Hierdurch wird der derart beigeordnete Rechtsanwalt auch nicht unangemessen benachteiligt. Zwar trägt er das Prognoserisiko hinsichtlich der Frage, ob die Reisekosten höher ausfallen werden als die Kosten eines Verkehrsanwalts, jedoch tritt dieses Risiko nur an die Stelle des Aufklärungsrisikos, welches er gegenüber einer bemittelten Partei hat. Schließlich muss er diese im Vorfeld eines Verfahrens auch über die gebührenrechtlich günstigste Gestaltung der Prozessführung aufklären. Zudem kann er dieses Prognoserisiko im Prozesskostenhilfeverfahren jederzeit vermeiden, indem er im Vorfeld des Prozesses unter Aufgabe seiner Rechte aus einer weitergehenden Beiordnung beantragt, dass das Prozessgericht ihn als Verkehrsanwalt und einen Prozessbevollmächtigen am Sitz des Prozessgerichts der Antragstellerin beiordnet.

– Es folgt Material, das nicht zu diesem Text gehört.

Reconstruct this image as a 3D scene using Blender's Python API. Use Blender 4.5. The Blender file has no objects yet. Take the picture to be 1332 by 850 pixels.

Die Kostenentscheidung hinsichtlich der Gerichtskosten ergibt sich daraus, dass das eingelegte Rechtsmittel im wesentlichen erfolgreich ist und der unbegründete Teil des Rechtsmittels keine anteilige Gebührenfestsetzung rechtfertigt. Außergerichtliche Kosten werden gemäß § 127 Abs. 4 ZPO nicht erstattet.